--- begin RAW DATA ---

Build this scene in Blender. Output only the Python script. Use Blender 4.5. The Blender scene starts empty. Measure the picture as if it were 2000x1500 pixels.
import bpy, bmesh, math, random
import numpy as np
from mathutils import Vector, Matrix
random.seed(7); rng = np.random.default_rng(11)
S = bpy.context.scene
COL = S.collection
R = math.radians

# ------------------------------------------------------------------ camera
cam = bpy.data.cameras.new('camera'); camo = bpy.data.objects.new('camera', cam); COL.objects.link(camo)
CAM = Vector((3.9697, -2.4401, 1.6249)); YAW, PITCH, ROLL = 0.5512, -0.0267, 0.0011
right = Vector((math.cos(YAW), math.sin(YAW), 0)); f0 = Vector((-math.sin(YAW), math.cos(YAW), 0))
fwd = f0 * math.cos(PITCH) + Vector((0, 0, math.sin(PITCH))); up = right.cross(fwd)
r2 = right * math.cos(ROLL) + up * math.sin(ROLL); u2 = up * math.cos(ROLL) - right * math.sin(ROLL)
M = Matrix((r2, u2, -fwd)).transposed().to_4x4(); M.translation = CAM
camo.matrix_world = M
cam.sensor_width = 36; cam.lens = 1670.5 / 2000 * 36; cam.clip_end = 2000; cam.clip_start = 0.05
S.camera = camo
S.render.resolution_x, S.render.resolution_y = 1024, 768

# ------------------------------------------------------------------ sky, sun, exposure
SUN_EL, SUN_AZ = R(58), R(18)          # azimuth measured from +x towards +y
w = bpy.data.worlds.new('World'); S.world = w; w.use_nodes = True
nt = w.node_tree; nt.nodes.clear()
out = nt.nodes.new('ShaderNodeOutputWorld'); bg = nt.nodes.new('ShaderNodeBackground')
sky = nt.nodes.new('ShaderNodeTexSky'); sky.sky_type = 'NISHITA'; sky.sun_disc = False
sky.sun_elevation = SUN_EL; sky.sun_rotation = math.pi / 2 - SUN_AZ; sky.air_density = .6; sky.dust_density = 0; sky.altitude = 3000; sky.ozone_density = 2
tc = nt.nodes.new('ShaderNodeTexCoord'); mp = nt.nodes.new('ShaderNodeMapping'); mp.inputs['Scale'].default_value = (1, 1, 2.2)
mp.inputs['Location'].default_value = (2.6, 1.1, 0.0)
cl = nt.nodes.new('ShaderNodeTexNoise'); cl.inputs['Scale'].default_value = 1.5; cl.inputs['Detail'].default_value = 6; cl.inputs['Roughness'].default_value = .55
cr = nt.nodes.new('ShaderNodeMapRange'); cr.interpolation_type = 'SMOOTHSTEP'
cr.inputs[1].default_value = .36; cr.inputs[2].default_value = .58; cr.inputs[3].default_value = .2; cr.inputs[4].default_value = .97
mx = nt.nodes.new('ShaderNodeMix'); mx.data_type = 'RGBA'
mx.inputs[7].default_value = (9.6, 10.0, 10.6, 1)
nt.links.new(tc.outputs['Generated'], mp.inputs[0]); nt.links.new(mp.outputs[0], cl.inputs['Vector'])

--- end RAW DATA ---

■ TO DO
Say how many lines of the data hold the string "scene". Reply with the number alone.

■ WRITTEN RESPONSE
2